# Given instruction
Print, without altering anything, the lines from the one that holds "Write the bpy" to the one that holds "from mathutils import Vector, Matrix", inclusive. No other lines belong in the output.

[Scene modeling code data]

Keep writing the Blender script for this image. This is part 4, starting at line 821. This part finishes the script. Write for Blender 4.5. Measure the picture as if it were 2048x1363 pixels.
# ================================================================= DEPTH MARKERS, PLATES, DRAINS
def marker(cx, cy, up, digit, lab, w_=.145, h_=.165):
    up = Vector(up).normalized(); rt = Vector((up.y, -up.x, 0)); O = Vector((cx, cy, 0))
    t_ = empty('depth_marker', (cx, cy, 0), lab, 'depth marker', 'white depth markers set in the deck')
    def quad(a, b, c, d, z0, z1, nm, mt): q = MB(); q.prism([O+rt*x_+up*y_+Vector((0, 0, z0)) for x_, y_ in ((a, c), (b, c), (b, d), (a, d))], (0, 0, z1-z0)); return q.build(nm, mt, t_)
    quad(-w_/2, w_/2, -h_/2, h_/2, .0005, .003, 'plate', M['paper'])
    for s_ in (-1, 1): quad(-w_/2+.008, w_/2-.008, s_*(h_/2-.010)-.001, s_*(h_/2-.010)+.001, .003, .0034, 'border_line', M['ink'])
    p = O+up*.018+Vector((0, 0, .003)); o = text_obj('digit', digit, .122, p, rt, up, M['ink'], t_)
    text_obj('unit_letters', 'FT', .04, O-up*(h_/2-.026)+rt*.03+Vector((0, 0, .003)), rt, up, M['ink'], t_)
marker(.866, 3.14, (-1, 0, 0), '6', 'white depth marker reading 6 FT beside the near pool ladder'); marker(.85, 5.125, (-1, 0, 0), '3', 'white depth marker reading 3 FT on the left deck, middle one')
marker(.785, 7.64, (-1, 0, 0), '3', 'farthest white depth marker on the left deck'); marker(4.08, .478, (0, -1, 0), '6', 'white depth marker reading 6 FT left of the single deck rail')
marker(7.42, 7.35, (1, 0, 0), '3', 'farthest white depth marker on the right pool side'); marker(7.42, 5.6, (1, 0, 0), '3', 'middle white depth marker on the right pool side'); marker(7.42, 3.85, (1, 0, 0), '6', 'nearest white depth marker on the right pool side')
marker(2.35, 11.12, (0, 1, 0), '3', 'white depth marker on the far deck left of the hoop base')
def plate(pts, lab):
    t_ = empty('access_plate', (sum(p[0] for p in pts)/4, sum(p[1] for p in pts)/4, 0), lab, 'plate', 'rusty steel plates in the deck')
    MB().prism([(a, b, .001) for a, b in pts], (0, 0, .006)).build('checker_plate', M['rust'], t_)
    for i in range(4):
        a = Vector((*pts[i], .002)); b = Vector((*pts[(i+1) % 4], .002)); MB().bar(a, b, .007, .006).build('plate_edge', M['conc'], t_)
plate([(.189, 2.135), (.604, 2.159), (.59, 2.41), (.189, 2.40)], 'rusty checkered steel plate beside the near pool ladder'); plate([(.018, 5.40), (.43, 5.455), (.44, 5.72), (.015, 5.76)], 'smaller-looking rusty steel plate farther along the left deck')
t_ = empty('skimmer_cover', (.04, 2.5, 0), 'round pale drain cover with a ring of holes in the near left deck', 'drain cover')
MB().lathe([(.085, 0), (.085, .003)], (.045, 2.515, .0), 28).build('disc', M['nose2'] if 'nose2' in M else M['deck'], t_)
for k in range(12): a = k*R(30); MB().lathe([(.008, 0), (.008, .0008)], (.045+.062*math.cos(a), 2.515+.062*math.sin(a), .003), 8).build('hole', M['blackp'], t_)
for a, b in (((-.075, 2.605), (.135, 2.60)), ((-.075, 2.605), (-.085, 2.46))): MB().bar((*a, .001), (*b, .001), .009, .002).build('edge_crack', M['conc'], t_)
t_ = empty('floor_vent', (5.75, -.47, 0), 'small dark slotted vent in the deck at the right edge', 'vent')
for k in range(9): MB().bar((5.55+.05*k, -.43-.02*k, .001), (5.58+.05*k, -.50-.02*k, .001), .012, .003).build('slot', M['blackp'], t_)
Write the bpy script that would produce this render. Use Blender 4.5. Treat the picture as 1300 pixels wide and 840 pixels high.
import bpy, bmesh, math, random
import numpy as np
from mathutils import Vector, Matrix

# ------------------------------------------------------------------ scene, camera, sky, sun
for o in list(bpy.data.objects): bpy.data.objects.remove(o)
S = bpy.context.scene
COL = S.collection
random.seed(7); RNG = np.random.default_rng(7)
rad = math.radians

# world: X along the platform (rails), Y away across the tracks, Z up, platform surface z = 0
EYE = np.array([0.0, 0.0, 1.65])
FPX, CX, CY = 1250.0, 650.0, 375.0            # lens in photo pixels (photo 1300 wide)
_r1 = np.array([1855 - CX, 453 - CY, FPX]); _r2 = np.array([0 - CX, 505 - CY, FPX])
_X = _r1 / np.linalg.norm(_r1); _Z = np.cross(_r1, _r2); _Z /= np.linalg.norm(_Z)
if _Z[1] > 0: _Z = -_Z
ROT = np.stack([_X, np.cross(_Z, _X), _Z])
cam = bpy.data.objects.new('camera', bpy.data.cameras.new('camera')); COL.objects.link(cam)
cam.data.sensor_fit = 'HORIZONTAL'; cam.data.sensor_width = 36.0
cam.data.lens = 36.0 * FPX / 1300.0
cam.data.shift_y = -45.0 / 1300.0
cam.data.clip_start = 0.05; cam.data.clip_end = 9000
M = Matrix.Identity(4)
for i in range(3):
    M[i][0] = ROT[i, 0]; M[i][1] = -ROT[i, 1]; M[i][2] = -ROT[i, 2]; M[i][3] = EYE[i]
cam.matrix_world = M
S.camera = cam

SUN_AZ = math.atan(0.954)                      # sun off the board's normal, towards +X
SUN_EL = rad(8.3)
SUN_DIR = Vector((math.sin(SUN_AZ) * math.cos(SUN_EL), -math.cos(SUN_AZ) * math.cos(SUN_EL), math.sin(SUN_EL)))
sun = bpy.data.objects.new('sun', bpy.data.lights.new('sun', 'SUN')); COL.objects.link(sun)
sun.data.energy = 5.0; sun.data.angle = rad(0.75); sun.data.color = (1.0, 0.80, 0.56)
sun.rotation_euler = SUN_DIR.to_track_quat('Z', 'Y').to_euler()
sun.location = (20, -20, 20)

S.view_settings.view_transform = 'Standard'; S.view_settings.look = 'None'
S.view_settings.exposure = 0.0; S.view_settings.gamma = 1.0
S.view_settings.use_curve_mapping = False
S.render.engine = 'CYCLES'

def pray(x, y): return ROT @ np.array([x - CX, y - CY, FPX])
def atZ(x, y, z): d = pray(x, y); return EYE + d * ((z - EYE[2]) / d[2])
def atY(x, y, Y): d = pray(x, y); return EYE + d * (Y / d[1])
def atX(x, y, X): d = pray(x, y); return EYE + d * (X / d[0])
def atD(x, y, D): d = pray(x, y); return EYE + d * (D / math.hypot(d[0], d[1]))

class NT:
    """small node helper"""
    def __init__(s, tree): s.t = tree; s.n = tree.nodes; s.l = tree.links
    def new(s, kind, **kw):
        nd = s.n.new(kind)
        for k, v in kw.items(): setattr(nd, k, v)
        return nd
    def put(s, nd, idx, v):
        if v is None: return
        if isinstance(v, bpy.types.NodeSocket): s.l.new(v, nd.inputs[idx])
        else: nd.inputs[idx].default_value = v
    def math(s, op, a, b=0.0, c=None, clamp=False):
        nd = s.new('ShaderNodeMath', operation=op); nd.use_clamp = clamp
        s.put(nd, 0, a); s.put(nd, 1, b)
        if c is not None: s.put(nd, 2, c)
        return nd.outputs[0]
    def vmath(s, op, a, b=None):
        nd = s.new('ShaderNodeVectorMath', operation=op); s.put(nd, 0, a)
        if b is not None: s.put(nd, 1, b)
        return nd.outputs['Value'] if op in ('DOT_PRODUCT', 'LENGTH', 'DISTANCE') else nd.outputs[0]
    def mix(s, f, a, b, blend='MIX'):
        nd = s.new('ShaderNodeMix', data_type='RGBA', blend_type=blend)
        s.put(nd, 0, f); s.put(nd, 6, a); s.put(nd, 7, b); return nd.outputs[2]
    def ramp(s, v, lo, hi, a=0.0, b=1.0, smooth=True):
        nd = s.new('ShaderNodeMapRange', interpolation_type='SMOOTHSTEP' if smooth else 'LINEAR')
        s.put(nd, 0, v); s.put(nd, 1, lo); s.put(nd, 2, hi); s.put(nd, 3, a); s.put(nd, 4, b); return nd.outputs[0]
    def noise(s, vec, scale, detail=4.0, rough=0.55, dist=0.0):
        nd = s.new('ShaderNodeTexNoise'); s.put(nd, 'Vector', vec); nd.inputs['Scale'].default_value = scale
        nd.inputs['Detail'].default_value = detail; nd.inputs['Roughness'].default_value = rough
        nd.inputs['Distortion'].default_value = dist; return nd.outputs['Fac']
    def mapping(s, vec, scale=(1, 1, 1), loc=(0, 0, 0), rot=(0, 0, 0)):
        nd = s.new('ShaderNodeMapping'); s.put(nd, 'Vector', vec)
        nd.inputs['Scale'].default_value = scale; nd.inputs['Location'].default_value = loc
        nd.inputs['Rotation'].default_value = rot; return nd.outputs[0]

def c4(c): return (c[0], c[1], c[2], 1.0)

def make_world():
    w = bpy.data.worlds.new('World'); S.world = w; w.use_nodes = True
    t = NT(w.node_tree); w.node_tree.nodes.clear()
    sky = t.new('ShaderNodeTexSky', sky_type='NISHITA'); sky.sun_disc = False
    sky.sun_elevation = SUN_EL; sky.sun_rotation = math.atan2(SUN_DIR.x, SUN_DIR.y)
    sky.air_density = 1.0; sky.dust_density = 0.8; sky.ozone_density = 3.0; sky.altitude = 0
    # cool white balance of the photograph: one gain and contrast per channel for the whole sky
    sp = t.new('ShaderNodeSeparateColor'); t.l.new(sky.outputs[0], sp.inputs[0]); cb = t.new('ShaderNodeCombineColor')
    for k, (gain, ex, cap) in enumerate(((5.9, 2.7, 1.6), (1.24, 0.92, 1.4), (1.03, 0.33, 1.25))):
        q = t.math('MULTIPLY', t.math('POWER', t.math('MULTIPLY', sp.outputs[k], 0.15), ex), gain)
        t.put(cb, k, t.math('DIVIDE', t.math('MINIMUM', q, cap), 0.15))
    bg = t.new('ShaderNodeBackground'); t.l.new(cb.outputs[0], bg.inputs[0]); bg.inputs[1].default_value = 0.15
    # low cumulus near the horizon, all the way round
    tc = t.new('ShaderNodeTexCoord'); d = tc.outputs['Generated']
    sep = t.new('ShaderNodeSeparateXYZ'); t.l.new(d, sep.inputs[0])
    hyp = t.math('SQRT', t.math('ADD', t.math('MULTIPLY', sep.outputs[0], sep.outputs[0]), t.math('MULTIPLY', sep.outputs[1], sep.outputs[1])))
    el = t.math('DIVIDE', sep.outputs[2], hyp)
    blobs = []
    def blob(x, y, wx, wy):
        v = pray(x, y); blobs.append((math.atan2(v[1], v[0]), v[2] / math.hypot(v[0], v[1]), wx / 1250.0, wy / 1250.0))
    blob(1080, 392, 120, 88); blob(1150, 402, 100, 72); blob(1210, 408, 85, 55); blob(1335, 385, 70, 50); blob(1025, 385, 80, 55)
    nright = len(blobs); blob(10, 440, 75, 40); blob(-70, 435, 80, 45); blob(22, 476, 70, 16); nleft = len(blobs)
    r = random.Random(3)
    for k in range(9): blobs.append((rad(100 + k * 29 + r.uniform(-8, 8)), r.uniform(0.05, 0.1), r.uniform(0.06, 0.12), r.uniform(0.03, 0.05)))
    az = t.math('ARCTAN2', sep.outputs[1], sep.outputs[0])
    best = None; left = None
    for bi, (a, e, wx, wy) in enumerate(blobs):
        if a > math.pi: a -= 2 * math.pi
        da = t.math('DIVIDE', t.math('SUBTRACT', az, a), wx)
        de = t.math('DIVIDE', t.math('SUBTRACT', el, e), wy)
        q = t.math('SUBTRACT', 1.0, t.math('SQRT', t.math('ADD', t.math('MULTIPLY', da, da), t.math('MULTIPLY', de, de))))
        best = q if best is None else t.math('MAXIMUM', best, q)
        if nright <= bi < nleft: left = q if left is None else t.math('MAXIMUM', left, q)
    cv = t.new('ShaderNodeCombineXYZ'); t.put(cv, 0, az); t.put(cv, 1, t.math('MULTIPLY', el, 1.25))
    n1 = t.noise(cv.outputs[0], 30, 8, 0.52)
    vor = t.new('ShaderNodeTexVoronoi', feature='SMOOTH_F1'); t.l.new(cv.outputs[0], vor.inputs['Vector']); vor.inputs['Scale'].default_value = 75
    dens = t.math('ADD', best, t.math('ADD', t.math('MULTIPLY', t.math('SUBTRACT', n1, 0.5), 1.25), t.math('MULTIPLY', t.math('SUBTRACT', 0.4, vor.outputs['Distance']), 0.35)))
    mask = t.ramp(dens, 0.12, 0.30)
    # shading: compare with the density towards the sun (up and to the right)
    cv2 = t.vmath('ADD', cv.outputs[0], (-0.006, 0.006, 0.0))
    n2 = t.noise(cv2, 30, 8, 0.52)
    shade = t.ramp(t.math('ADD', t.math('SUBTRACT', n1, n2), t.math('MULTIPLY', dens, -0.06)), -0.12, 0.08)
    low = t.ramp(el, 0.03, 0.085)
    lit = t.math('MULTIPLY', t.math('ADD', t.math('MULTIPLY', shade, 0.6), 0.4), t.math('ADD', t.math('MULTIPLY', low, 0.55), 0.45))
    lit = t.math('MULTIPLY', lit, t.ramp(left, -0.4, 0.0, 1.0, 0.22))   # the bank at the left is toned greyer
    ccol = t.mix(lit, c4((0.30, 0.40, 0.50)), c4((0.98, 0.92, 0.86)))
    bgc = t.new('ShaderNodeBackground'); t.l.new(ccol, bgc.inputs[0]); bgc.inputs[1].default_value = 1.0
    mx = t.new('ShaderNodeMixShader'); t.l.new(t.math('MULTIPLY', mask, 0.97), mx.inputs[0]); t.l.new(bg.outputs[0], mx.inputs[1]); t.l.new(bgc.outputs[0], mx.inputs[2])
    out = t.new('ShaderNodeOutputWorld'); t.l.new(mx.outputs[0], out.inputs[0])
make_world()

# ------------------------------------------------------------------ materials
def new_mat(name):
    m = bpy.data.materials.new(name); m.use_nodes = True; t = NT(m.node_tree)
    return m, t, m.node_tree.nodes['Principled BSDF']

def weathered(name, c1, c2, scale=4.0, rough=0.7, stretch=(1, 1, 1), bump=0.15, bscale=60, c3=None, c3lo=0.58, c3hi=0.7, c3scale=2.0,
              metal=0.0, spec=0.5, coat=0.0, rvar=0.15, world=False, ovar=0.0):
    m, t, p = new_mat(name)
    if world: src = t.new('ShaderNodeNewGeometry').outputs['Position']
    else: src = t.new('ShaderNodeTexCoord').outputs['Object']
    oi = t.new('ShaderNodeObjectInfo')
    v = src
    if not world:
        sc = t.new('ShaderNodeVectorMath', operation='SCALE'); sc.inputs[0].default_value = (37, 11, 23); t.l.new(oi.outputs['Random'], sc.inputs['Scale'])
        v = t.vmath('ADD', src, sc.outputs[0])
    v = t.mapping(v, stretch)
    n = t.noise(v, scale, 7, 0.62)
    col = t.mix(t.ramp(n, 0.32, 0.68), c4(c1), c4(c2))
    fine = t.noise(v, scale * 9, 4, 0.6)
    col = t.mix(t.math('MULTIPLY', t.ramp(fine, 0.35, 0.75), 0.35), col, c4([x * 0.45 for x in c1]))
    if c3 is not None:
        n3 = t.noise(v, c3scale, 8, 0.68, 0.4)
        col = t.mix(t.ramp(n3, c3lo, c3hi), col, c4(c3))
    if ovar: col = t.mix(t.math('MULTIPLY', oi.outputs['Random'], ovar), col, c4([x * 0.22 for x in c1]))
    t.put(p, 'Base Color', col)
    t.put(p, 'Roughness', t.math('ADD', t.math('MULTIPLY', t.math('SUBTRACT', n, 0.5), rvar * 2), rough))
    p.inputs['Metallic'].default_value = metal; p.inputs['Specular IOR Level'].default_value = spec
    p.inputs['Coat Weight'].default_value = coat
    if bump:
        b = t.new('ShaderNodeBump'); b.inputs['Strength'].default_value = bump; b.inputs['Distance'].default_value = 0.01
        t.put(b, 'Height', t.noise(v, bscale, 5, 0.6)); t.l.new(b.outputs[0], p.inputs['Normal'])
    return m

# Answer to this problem
Write the bpy script that would produce this render. Use Blender 4.5. Treat the picture as 1300 pixels wide and 840 pixels high.
import bpy, bmesh, math, random
import numpy as np
from mathutils import Vector, Matrix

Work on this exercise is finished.